Report: The Rise of Single Family Offices in the MENA

by Madaline Dunn

The Tharawat Family Business Forum and LGT Middle East have launched their inaugural Wealth and Legacy: The Rise of Single Family Offices in MENA report, which centres around a survey conducted with 34 leading single family offices from across the region and incorporates expert analysis and insights from family enterprises and academia.

According to the report, 62 per cent of single family offices are now led by second-generation family members, and 41 per cent have next-generation family members making investment decisions and contributing at a strategic level.

Further, it found investment decision-making is already steered by third-generation family members for more than one in three (35 per cent) family offices.

Moreover, it revealed that the top reasons for establishing a single family office were: 

• Institutionalising and centralising the family investments (94.2 per cent)

• Managing financial risk (91.2 per cent)

• Succession planning (88.3 per cent)

• Improving the organisation of family assets (85.3 per cent ).

In addition to this, the report detailed that regarding the career aspirations of the next-generation family members, a total of 59.3 per cent expressed eagerness to enter the family business, and 55.6 per cent expressed interest in joining the single family office. That said, 66.7 per cent prefer to establish their own businesses, while 63 per cent are seeking to pursue alternative career pathways.

Indeed, according to the report, MENA single-family offices seem to perceive their main challenges to be around human capital, with 82.4 per cent of those surveyed identifying the challenge of attracting new talent to their organisations as paramount. 

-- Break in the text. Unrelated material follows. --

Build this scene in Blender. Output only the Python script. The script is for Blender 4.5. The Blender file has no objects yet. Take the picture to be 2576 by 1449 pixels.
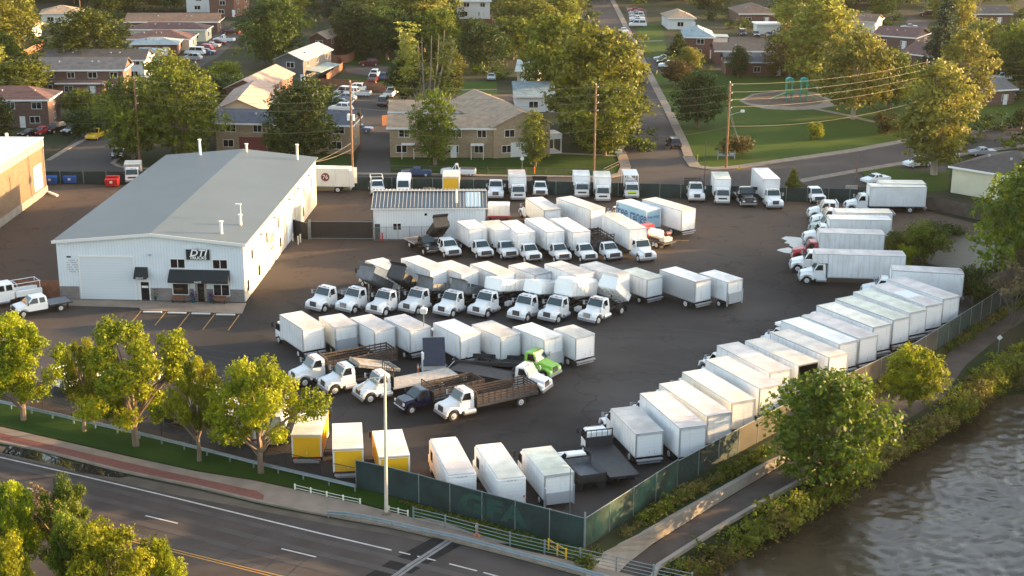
import bpy, bmesh, math, random
from mathutils import Vector, Matrix
R = math.radians
# ---------------------------------------------------------------- camera, sky, sun, exposure
FOC, PITCH, ROLL, HC = 3687.0, R(16.908), R(0.364), 50.41      # focal length in units of a 2576-wide picture
scn = bpy.context.scene
cam_d = bpy.data.cameras.new("camera"); cam = bpy.data.objects.new("camera", cam_d); scn.collection.objects.link(cam)
cam_d.sensor_width = 36.0; cam_d.lens = 36.0 * FOC / 2576.0; cam_d.clip_start = 1.0; cam_d.clip_end = 6000.0
cam.matrix_world = Matrix.Translation((0, 0, HC)) @ Matrix.Rotation(R(90) - PITCH, 4, 'X') @ Matrix.Rotation(ROLL, 4, 'Z')
scn.camera = cam
SUN_AZ, SUN_EL = R(17), R(8.5)                                  # azimuth from +X towards +Y
w = bpy.data.worlds.new("World"); scn.world = w; w.use_nodes = True
nt = w.node_tree; bg = nt.nodes["Background"]
sky = nt.nodes.new("ShaderNodeTexSky"); sky.sky_type = 'NISHITA'; sky.sun_disc = False
sky.sun_elevation = SUN_EL; sky.sun_rotation = R(90) - SUN_AZ; sky.air_density = 1.0; sky.dust_density = 2.2; sky.ozone_density = .9
hsv = nt.nodes.new('ShaderNodeHueSaturation'); hsv.inputs['Saturation'].default_value = .72; nt.links.new(sky.outputs[0], hsv.inputs['Color']); nt.links.new(hsv.outputs[0], bg.inputs[0]); bg.inputs[1].default_value = 0.15
sun_d = bpy.data.lights.new("sun", 'SUN'); sun_d.energy = 4.2; sun_d.angle = R(0.6); sun_d.color = (1.0, 0.61, 0.26)
sun = bpy.data.objects.new("sun", sun_d); scn.collection.objects.link(sun)
sd = Vector((math.cos(SUN_AZ)*math.cos(SUN_EL), math.sin(SUN_AZ)*math.cos(SUN_EL), math.sin(SUN_EL)))
sun.rotation_euler = sd.to_track_quat('Z', 'Y').to_euler()
vs = scn.view_settings; scn.display_settings.display_device = 'sRGB'
vs.view_transform = 'Standard'; vs.look = 'None'; vs.gamma = 1.0; vs.exposure = 2.38; vs.use_curve_mapping = False
scn.cycles.max_bounces = 6; scn.cycles.transparent_max_bounces = 6
# ---------------------------------------------------------------- helpers: surveyed points on the ground
def G(x, y, z=0.0):
    u = (x-1288)/FOC; v = (y-724.5)/FOC; c, s = math.cos(ROLL), math.sin(ROLL)
    u, v = c*u+s*v, -s*u+c*v
    dy = math.cos(PITCH)-v*math.sin(PITCH); dz = -math.sin(PITCH)-v*math.cos(PITCH)
    t = (HC-z)/(-dz)
    return Vector((u*t, dy*t, z))
def P(p):
    v = Vector(p)-Vector((0, 0, HC)); z = v.y*math.cos(PITCH)-v.z*math.sin(PITCH)
    d = -v.y*math.sin(PITCH)-v.z*math.cos(PITCH); x = v.x/z; y = d/z; c, s = math.cos(ROLL), math.sin(ROLL)
    return (1288+(c*x-s*y)*FOC, 724.5+(s*x+c*y)*FOC)
def HG(x, yb, yt, z0=0.0):
    g = G(x, yb, z0); lo, hi = z0, 70.0
    for _ in range(40):
        m = (lo+hi)/2
        if P((g.x, g.y, m))[1] > yt: lo = m
        else: hi = m
    return lo
XO = {'0': 0, '1': 646.25, '2': 1292.5, '3': 1929.7}; YO = {'a': 0, 'b': 323.1, 'c': 613.9, 'd': 969.4}
def K(c, x, y):
    s = 3.022 if c[0] == 'd' else 3.986
    return (XO[c[1]]+x/s, (685.0 if c == 'c0' else YO[c[0]])+y/s)
# ---------------------------------------------------------------- helpers: objects and tags
COL = scn.collection
def tag(o, label=None, cat=None, group=None, kind=None):
    if label: o['label'] = label
    if cat: o['category'] = cat
    if group: o['group'] = group
    if kind: o['kind'] = kind
    return o
def empty(name, loc=(0, 0, 0), rz=0.0, label=None, cat=None, group=None):
    o = bpy.data.objects.new(name, None); COL.objects.link(o); o.location = loc; o.rotation_euler = (0, 0, rz); o.empty_display_size = .3
    return tag(o, label, cat, group)
def obj(name, me, mat=None, parent=None, loc=(0, 0, 0), rot=(0, 0, 0), scale=(1, 1, 1)):
    o = bpy.data.objects.new(name, me); COL.objects.link(o)
    if parent: o.parent = parent
    o.location = loc; o.rotation_euler = rot; o.scale = scale
    if mat is not None:
        if not me.materials: me.materials.append(None)
        o.material_slots[0].link = 'OBJECT'; o.material_slots[0].material = mat
    return o
class MB:
    def __init__(s): s.v = []; s.f = []
    def add(s, vs, fs):
        n = len(s.v); s.v += [tuple(v) for v in vs]; s.f += [tuple(n+i for i in f) for f in fs]; return s
    def box(s, x0, x1, y0, y1, z0, z1):
        return s.hexa([(x0, y0, z0), (x1, y0, z0), (x1, y1, z0), (x0, y1, z0), (x0, y0, z1), (x1, y0, z1), (x1, y1, z1), (x0, y1, z1)])
    def hexa(s, p): return s.add(p, [(0, 3, 2, 1), (4, 5, 6, 7), (0, 1, 5, 4), (1, 2, 6, 5), (2, 3, 7, 6), (3, 0, 4, 7)])
    def quad(s, a, b, c, d): return s.add([a, b, c, d], [(0, 1, 2, 3)])
    def prism(s, pts, x0, x1, ax='x'):
        n = len(pts)
        g = (lambda p, q: (q, p[0], p[1])) if ax == 'x' else ((lambda p, q: (p[0], q, p[1])) if ax == 'y' else (lambda p, q: (p[0], p[1], q)))
        return s.add([g(p, x0) for p in pts]+[g(p, x1) for p in pts], [tuple(range(n))[::-1], tuple(range(n, 2*n))]+[(i, (i+1) % n, n+(i+1) % n, n+i) for i in range(n)])
    def tube(s, a, b, r0, r1=None, n=8, caps=True):
        r1 = r0 if r1 is None else r1; a = Vector(a); b = Vector(b); d = (b-a).normalized()
        u = d.orthogonal().normalized(); w_ = d.cross(u); k = len(s.v)
        for c, r in ((a, r0), (b, r1)):
            for i in range(n):
                t = 2*math.pi*i/n; s.v.append(tuple(c+u*(r*math.cos(t))+w_*(r*math.sin(t))))
        s.f += [(k+i, k+(i+1) % n, k+n+(i+1) % n, k+n+i) for i in range(n)]
        if caps: s.f += [tuple(range(k, k+n))[::-1], tuple(range(k+n, k+2*n))]
        return s
    def mesh(s, name, bevel=0, smooth=False):
        me = bpy.data.meshes.new(name); me.from_pydata(s.v, [], s.f)
        bm = bmesh.new(); bm.from_mesh(me); bmesh.ops.recalc_face_normals(bm, faces=bm.faces[:])
        if bevel: bmesh.ops.bevel(bm, geom=bm.edges[:], offset=bevel, segments=2, affect='EDGES', clamp_overlap=True)
        bm.to_mesh(me); bm.free()
        if smooth: me.shade_smooth()
        me.validate(); me.update(); return me
    def build(s, name, mat=None, parent=None, bevel=0, **k): return obj(name, s.mesh(name, bevel), mat, parent, **k)
CACHE = {}
def cached(key, fn):
    if key not in CACHE: CACHE[key] = fn()
    return CACHE[key]
def ccw_up(me):
    if me.polygons and me.polygons[0].normal.z < 0: me.flip_normals()
    return me
def sheet(name, pts, mat, z=0.0, kind='structure', label=None, raw=False):
    v = [Vector(p) for p in pts] if raw else [G(p[0], p[1], z) for p in pts]
    me = bpy.data.meshes.new(name); me.from_pydata([tuple(p) for p in v], [], [tuple(range(len(v)))]); me.update(); ccw_up(me)
    o = obj(name, me, mat); tag(o, label, None, None, kind); return o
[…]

Further, keeping family members engaged is seen as “crucial” by 61.8 per cent of respondents, and retaining existing talent concerns 55.9 per cent.

Succession planning (47.1 per cent) and the establishment of robust family governance frameworks (44.1 per cent) were also identified as priorities. 

For 47.1 per cent of respondents, ESG criteria do not play a role in shaping the governance policies of their family offices. However, 41.2 per cent acknowledge that while ESG standards are not currently implemented, they are “in the process of considering or developing them.” 

The report noted that this split reflects a “polarisation” in the perception of the relevance of ESG principles in ensuring sound governance practices. 

Further, it outlined that while some family offices remain unconvinced of the ESG merits, a significant portion is open to integrating these considerations in the future. 

“Given the ongoing shifts in global regulatory frameworks and increasing emphasis on sustainability, it is plausible that the stance regarding ESG in family offices may evolve in the coming years,” the report said.